## AIM
Please start at the first line of the records beneath and quote each line exactly, ending with the line containing "RM = Matrix.Rotation(PI".

[BEGIN THE RECORDS]

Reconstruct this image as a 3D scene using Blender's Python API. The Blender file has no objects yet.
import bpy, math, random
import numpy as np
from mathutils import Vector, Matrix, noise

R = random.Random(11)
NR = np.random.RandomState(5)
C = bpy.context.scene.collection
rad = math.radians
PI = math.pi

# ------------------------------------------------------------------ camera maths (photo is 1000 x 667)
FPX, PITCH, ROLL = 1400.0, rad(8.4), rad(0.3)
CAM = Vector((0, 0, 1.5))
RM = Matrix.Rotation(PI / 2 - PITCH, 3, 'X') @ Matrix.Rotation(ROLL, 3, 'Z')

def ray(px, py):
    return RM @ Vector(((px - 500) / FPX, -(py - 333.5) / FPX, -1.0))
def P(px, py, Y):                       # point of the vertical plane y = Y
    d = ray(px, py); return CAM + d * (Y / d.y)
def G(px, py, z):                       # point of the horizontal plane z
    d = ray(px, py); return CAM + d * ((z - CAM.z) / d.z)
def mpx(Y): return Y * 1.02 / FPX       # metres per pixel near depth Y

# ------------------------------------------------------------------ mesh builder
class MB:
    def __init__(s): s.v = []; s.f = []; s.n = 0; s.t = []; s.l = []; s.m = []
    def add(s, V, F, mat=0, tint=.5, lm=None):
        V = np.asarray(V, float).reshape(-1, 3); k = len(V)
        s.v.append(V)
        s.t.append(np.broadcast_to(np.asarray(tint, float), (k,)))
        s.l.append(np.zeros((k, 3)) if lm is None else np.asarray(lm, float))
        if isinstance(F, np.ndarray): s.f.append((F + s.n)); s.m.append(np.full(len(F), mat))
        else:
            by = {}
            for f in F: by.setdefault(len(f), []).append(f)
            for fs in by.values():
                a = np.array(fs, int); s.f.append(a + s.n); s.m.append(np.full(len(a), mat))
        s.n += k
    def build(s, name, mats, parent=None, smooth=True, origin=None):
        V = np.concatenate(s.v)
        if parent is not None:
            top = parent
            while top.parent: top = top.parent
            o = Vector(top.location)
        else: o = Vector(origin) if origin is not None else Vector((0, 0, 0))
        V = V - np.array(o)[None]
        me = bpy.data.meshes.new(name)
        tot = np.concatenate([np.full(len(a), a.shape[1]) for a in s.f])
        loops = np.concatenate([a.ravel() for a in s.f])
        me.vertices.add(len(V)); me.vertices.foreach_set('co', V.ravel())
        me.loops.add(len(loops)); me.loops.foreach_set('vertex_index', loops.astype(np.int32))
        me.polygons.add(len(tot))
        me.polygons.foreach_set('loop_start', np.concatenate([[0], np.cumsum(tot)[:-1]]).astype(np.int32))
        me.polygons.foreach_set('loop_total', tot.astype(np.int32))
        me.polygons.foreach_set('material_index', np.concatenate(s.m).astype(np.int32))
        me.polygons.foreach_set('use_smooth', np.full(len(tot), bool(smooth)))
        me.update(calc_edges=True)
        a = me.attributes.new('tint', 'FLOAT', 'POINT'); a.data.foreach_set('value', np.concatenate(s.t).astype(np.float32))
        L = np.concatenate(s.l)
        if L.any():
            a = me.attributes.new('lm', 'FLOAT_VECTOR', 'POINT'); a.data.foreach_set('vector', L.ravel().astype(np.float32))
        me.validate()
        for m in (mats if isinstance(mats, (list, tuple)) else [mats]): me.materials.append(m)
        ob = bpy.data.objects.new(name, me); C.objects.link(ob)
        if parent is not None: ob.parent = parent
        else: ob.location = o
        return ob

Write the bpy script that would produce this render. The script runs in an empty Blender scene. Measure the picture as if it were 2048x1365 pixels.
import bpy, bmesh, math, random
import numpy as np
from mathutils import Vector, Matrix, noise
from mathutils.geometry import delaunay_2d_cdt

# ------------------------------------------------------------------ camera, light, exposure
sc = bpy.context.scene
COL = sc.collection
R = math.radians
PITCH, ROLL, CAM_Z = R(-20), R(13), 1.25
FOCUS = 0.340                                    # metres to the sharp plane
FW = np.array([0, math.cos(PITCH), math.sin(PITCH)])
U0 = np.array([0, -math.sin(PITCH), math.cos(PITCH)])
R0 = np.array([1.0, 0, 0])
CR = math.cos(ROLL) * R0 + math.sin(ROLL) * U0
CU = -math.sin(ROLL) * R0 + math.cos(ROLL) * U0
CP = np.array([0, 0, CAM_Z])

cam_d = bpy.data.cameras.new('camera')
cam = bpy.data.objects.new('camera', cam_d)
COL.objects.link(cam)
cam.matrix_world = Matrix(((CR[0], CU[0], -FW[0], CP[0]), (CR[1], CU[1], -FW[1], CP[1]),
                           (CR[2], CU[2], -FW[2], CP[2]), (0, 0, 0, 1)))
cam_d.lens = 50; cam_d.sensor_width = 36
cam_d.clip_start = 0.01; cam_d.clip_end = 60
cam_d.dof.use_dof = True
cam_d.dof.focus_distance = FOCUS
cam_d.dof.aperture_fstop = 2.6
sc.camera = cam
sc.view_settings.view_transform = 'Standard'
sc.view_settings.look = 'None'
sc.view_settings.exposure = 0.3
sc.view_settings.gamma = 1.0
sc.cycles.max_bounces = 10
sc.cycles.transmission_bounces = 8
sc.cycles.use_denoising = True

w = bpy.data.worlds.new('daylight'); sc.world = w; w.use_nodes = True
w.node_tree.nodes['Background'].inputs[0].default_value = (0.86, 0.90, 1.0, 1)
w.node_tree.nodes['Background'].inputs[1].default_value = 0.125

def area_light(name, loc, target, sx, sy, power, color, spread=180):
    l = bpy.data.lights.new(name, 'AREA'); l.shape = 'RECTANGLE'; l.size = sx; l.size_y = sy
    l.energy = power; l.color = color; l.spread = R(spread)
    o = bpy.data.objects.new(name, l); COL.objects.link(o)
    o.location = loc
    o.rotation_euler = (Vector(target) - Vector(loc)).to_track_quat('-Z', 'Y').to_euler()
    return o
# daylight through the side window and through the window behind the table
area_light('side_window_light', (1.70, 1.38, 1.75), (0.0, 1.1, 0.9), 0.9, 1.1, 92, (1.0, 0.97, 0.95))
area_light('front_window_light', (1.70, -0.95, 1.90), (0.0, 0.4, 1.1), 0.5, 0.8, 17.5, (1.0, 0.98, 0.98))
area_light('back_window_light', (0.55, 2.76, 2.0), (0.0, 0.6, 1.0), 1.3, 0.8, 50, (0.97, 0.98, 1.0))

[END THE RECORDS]

## RESPONSE TO THE EXERCISE
Reconstruct this image as a 3D scene using Blender's Python API. The Blender file has no objects yet.
import bpy, math, random
import numpy as np
from mathutils import Vector, Matrix, noise

R = random.Random(11)
NR = np.random.RandomState(5)
C = bpy.context.scene.collection
rad = math.radians
PI = math.pi

# ------------------------------------------------------------------ camera maths (photo is 1000 x 667)
FPX, PITCH, ROLL = 1400.0, rad(8.4), rad(0.3)
CAM = Vector((0, 0, 1.5))
RM = Matrix.Rotation(PI / 2 - PITCH, 3, 'X') @ Matrix.Rotation(ROLL, 3, 'Z')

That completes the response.